* LISTED RECORDS
* begin *
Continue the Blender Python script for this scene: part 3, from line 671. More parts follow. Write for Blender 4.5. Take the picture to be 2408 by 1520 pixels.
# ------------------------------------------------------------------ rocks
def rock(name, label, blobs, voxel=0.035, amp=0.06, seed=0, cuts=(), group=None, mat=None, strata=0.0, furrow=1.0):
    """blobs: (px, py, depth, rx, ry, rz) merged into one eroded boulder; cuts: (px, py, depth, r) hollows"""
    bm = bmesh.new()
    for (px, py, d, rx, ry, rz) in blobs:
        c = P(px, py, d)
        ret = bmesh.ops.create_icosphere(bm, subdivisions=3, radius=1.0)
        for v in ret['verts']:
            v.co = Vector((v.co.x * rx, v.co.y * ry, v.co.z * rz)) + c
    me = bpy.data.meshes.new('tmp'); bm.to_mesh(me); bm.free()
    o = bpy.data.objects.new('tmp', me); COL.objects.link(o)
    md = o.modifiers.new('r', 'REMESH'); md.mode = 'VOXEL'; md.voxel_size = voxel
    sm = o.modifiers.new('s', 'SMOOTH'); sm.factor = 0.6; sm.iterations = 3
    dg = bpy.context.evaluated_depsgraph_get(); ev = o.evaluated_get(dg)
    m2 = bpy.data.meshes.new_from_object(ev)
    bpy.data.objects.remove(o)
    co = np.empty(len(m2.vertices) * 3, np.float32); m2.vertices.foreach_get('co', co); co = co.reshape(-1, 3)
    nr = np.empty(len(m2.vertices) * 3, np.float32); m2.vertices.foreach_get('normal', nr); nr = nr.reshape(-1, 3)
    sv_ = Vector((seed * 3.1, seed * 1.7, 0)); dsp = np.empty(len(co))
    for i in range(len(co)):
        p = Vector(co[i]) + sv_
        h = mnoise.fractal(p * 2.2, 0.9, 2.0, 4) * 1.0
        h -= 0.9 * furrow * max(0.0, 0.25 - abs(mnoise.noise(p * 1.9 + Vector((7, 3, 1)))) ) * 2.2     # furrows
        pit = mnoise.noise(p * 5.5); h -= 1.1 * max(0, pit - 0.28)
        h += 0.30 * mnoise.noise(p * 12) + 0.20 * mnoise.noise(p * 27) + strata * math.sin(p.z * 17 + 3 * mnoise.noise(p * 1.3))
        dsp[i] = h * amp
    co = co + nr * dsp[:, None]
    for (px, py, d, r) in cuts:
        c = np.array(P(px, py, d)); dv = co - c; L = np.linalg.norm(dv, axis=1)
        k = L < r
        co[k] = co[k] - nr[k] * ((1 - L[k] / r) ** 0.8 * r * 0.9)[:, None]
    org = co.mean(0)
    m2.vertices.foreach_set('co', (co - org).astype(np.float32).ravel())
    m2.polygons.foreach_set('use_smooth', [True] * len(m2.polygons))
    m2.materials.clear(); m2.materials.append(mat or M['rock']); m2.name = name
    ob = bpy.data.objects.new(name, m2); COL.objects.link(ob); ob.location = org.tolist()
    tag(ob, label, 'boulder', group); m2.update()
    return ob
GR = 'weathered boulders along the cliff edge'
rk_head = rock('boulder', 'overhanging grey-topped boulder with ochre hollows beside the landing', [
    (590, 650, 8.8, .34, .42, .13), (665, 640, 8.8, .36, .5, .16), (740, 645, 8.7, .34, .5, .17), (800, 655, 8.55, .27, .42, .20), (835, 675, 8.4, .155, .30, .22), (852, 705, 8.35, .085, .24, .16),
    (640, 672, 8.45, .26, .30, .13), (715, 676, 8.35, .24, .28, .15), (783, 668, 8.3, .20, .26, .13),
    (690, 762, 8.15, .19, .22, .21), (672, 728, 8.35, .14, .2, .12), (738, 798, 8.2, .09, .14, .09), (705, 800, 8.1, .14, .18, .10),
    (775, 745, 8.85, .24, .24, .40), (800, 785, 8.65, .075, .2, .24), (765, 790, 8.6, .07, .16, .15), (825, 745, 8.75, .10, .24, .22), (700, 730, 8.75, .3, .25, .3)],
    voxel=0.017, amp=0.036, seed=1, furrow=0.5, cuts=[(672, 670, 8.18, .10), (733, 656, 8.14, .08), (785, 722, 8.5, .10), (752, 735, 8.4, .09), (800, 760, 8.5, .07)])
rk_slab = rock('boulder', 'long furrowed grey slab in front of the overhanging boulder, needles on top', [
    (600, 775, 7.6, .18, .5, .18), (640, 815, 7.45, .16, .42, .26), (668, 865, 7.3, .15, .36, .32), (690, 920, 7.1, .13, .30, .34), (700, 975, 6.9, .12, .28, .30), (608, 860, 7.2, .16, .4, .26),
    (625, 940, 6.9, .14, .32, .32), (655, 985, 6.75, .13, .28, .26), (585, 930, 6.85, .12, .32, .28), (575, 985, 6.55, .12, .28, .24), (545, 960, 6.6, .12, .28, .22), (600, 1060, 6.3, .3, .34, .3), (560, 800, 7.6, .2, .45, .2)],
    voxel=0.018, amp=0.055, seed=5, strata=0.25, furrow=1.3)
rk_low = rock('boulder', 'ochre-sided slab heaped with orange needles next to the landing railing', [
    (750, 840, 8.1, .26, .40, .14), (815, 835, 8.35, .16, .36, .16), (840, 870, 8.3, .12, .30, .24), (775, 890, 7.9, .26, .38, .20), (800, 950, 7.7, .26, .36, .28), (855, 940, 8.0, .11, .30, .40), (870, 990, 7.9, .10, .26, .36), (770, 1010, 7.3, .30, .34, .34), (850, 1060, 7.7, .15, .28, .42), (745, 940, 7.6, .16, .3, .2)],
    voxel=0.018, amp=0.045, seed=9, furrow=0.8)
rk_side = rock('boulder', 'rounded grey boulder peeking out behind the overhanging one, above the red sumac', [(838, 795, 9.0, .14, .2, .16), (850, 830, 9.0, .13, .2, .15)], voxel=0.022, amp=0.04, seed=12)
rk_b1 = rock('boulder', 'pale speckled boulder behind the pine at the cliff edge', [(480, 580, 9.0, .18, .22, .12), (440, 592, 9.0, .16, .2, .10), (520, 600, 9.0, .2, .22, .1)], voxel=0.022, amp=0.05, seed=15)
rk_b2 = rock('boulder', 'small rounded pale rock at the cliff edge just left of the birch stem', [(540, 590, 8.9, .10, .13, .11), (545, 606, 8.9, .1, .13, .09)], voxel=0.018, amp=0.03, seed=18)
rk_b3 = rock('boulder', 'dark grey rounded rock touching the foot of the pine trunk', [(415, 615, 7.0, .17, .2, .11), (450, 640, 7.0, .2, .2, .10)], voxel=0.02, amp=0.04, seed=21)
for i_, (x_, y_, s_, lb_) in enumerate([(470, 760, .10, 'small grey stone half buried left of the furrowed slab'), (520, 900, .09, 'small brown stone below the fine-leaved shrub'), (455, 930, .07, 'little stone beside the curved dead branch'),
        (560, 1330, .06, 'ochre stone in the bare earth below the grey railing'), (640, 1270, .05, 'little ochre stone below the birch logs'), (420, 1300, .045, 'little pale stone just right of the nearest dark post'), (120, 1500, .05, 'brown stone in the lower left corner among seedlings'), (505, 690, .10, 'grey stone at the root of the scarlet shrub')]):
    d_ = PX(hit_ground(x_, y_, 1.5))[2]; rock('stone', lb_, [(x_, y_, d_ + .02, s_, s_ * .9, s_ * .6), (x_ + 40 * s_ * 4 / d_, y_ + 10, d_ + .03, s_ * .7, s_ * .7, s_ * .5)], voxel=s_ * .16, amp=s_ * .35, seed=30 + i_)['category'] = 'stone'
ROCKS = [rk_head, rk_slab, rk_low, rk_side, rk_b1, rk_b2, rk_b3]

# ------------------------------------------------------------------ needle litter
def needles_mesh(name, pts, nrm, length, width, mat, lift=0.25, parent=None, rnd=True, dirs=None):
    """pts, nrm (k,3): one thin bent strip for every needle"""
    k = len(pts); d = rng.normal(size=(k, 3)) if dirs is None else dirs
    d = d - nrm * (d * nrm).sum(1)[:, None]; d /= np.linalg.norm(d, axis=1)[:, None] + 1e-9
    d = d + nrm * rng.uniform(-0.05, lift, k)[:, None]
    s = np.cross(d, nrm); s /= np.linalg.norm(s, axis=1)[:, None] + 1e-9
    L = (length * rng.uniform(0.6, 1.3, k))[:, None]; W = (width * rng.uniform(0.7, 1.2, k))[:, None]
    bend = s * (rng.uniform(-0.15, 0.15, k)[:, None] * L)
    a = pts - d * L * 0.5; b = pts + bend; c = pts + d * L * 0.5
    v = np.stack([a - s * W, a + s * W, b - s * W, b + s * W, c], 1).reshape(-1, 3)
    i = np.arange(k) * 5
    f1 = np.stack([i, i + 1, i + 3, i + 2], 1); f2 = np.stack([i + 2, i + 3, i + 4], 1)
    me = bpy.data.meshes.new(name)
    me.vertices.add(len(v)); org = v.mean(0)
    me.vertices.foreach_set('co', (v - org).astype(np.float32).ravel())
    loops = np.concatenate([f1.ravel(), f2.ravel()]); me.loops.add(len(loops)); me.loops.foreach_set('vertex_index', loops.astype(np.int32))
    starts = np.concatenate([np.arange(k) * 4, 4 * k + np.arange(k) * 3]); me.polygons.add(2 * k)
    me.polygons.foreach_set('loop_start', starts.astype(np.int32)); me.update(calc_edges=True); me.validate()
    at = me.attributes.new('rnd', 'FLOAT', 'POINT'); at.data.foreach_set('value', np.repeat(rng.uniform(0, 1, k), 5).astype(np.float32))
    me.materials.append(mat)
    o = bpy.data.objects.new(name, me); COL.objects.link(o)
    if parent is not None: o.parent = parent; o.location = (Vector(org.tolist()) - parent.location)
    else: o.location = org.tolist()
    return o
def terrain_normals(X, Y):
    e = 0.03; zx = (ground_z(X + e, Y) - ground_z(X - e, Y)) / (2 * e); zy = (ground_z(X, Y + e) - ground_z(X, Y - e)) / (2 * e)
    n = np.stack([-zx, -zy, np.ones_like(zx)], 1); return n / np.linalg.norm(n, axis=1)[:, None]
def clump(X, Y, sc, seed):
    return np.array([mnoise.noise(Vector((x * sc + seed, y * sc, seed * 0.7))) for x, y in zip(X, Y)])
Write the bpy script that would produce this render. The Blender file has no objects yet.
* end *
Using the records above, copy every line that has the word "Write" in it.

* WORKED SOLUTION
Continue the Blender Python script for this scene: part 3, from line 671. More parts follow. Write for Blender 4.5. Take the picture to be 2408 by 1520 pixels.
Write the bpy script that would produce this render. The Blender file has no objects yet.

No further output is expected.